Joseph Smith's Changing Teachings | thebereancall.org

TBC Staff

Joseph Smith developed his doctrine over a period of many years to come up with a teaching and belief that not only are there many gods, but that they were once mortal men who advanced in their righteousness until they had learned enough to merit godhood. The Mormon Church calls this “eternal progression” and names godhood “exaltation”. When he revealed this doctrine, he had to back-track from what he had taught before. In the Book of Mormon (1830) he wrote, “I know that God is not a partial God, neither is he a changeable being; but he is unchangeable from all eternity to all eternity.” (Moroni 8:18). In Mormon 9:9-10 he had written, “For do we not read that God is the same yesterday, today and forever and in him there is no variableness neither shadow of changing? And now if you have imagined up unto yourselves a god who doth vary, and in whom there is a shadow of changing, then you have imagined up unto yourselves a god who is not a God of miracles.

But in 1844 Joseph Smith said, “I am going to tell you how God came to be God. We have imagined and supposed that God was God from all eternity. I will take away the veil, so that you may see.” (Joseph Smith’s King Follett Discourse.)

We need to remember that the Mormon Church maintains that the Book of Mormon is true and that God is unchangeable, at the same time also believing that their God was once a man as Joseph Smith later taught. Both doctrines, namely that God is unchangeable from all eternity to all eternity (Moroni 8:18) – and that he was once a mere mortal man, are to be accepted by faithful LDS. It is foolishness to put ourtrust in a man, and be lost for all eternity! (See Jer:17:5; Ps:118:8.)

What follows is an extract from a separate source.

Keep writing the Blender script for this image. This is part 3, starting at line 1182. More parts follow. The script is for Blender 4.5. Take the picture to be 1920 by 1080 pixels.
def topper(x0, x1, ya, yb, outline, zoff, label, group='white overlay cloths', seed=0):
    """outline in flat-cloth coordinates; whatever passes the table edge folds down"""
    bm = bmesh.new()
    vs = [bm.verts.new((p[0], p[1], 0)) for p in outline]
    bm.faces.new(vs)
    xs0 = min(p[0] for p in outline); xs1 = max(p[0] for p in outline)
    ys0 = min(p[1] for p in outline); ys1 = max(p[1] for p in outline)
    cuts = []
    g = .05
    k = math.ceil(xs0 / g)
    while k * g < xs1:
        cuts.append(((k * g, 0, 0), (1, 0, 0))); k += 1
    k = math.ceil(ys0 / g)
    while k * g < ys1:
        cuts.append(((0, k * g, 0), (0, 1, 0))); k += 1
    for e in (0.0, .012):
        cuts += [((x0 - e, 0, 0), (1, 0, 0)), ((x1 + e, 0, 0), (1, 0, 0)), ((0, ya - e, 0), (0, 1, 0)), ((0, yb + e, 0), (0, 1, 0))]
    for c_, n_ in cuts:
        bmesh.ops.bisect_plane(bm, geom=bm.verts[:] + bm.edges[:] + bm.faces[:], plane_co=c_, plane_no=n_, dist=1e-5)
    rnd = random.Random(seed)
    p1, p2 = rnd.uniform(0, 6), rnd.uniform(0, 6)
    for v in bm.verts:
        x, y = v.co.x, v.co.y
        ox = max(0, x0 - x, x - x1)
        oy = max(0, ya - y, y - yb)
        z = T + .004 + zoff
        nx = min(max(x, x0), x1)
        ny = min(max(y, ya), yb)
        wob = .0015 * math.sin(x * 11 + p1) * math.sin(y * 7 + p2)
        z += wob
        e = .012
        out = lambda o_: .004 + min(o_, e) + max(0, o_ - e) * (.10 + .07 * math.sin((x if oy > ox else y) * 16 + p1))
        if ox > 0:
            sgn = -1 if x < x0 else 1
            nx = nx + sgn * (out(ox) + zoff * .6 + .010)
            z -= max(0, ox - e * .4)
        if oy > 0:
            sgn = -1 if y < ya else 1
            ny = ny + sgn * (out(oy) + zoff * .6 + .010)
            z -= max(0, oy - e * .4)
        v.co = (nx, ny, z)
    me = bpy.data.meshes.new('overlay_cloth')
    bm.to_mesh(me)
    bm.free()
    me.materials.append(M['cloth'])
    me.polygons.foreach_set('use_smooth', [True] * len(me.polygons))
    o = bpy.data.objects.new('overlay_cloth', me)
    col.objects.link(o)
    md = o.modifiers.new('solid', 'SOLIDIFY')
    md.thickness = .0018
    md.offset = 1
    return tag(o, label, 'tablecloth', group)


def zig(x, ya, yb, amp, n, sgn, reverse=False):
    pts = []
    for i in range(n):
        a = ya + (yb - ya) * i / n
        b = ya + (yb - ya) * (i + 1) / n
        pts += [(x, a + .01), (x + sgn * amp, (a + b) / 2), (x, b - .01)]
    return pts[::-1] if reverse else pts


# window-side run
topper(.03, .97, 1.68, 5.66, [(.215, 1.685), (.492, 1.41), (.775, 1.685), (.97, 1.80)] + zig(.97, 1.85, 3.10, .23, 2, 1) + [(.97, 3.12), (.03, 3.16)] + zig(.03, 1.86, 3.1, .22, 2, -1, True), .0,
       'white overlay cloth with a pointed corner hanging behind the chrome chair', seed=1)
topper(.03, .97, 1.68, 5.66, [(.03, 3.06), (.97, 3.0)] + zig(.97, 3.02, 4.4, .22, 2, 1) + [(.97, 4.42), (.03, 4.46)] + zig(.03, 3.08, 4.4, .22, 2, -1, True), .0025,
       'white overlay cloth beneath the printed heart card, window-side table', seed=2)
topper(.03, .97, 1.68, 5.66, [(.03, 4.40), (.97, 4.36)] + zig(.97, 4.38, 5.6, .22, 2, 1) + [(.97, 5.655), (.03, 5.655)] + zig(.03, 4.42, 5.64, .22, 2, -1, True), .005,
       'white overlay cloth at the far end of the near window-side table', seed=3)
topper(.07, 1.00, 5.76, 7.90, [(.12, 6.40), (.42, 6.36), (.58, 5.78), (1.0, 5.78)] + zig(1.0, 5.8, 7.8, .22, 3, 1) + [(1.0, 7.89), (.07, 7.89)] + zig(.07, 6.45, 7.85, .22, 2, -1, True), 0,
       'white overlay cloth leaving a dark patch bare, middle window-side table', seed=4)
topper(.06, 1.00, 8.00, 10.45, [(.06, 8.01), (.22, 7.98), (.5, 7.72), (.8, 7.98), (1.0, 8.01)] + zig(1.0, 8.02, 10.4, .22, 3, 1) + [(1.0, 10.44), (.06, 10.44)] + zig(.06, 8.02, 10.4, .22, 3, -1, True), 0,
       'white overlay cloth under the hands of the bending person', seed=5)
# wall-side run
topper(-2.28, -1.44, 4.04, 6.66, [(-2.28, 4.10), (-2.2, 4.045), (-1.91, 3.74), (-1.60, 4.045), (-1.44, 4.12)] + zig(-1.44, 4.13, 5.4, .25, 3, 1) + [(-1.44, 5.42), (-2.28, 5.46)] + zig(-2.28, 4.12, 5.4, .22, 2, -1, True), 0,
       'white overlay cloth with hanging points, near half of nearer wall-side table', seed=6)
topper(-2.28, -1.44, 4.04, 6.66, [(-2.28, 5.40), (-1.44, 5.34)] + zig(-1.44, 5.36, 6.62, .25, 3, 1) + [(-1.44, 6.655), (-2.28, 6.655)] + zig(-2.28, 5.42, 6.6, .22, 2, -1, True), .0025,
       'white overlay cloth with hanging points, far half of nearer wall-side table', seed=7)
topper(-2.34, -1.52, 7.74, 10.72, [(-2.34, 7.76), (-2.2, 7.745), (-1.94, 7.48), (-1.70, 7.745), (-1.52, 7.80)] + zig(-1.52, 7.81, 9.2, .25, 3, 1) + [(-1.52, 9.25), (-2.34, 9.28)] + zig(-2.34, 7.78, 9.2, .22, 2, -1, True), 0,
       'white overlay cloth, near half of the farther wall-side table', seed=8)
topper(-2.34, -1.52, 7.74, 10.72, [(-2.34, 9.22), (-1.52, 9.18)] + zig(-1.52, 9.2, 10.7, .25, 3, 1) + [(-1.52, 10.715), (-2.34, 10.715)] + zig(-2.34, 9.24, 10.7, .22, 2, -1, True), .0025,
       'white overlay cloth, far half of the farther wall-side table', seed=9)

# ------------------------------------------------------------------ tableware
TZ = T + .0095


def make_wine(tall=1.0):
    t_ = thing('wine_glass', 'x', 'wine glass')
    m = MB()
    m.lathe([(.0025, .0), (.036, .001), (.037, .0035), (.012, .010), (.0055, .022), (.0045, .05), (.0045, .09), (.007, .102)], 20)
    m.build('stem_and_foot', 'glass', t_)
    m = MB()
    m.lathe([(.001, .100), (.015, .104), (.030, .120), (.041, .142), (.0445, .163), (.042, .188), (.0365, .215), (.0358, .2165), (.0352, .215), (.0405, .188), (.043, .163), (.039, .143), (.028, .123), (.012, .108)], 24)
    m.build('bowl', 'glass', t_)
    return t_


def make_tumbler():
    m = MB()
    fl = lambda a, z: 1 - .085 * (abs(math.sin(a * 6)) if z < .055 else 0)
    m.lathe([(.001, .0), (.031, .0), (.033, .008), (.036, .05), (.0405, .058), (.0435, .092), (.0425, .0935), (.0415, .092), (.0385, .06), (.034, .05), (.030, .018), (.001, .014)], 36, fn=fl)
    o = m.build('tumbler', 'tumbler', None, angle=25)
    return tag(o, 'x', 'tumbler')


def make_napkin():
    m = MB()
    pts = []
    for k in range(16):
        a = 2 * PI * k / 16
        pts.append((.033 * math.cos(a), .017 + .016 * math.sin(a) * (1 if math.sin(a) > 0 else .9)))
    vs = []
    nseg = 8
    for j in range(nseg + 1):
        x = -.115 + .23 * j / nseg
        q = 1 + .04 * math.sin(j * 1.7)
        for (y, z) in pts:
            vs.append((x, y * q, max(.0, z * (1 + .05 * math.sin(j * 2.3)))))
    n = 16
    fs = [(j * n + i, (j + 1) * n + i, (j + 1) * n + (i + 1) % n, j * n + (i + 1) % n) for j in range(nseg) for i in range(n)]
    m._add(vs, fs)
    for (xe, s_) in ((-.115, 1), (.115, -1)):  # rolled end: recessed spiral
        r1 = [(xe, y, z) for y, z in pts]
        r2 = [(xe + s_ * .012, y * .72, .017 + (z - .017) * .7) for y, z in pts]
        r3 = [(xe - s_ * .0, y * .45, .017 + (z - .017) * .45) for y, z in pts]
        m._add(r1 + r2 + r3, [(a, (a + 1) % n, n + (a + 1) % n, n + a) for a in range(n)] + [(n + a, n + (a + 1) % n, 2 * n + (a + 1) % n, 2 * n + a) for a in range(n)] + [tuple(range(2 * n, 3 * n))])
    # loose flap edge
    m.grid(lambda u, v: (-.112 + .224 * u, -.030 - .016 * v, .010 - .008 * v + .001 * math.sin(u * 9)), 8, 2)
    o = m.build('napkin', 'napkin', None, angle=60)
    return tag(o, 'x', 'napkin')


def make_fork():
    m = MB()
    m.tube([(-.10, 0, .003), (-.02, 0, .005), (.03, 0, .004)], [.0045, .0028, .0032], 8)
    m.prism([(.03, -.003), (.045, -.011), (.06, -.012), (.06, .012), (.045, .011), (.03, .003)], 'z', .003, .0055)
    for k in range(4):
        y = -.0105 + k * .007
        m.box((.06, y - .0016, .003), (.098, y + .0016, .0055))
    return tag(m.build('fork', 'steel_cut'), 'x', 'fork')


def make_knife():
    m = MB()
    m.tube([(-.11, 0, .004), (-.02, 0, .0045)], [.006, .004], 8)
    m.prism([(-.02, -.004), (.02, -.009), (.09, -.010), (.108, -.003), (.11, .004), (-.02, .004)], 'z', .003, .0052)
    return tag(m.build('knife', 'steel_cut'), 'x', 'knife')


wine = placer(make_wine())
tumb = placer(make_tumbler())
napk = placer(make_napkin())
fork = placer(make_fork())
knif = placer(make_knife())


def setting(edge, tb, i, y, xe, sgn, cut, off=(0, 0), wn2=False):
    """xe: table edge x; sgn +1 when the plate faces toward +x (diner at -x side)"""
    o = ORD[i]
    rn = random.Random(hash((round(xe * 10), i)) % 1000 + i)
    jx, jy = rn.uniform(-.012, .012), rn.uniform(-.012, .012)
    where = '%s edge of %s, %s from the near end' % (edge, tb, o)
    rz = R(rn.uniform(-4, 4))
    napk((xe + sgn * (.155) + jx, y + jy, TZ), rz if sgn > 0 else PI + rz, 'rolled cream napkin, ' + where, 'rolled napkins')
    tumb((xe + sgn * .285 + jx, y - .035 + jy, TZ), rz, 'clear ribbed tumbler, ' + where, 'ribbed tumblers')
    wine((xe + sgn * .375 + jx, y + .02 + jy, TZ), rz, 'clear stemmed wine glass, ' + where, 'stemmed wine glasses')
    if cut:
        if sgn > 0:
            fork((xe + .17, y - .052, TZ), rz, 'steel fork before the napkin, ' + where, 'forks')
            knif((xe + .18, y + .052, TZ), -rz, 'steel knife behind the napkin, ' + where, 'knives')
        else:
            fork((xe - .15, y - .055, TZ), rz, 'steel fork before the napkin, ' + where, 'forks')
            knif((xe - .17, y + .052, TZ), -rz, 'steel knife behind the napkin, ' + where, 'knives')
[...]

Our job is to show them that there is a huge problem with this and then offer them a biblical answer – God indeed is God from everlasting to everlasting (Ps:90:2) and that he does not have Gods before him, nor will men become Gods after him. (Isaiah:43:10; 44:6, 8.) They cannot pick both doctrines, unless they admit they use “doublethink”. If a Mormon admits that one or the other doctrine is incorrect, i.e. both cannot be correct, he then must admit that Joseph Smith was a false prophet. The LDS Church is more and more resorting to counseling doubting Mormons that the facts are not important, or that doctrine does not matter, only their “testimonies” (feelings about the church) matter. But our hearts and feelings are changeable and even deceitful as Jeremiah cautioned, “The heart is deceitful above all things, and desperately wicked.” (Jer:17:9.) The Bible commands us to study and test and prove all things. (2 Tim:2:15; 1 John:4:1; 1 Thess. 5:21.) Facts do matter!